The problem: A man, woman, boy, girl, cat, and dog are walking down a path in single file. How many ways can this happen if the dog is between the man and the boy?
The given solution: There are $2*4! = 48$ lines with the dog directly between the man and the boy. There are $3 * 2 * 2 * 3! = 78$ lines with the dog and one other between the man and boy. There are $3*3!*2*2 = 78$ lines with the dog and two others between them. There are $4! *2 = 48$ lines with the dog and the other 3 between them. so there are a possible $48+72+72+48 = 240$ possible lines with the dog between the man and the boy.
The way I went about this was that there are $6!$ total possible lines and $3!=6$ possible orders. In two of those orders, the dog is between the man and boy. So the possibility of having the dog between them is $\frac{2}{6} * 6! = 240$.
What I don't understand is where the numbers they came up with for each solution came from. For example, There are $3*3!*2*2 = 78$ lines with the dog and two others between them. Where do these numbers comes from?

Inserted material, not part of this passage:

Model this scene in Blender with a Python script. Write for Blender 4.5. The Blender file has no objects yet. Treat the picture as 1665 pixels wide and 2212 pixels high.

So we consider (man, _, _, _, boy). We begin by choosing two of the three (woman, cat, girl). We then permute those two with the dog in the three slots. So $\binom{3}{2} = 3$ ways to choose two remaining persons. There are $3!$ ways to permute the two chosen with the dog in the slots between the man and boy. We then consider the symmetry case of the boy appearing before the man (the first two). Finally, we have one unchosen person, which could appear at the front or end of the line (the second two).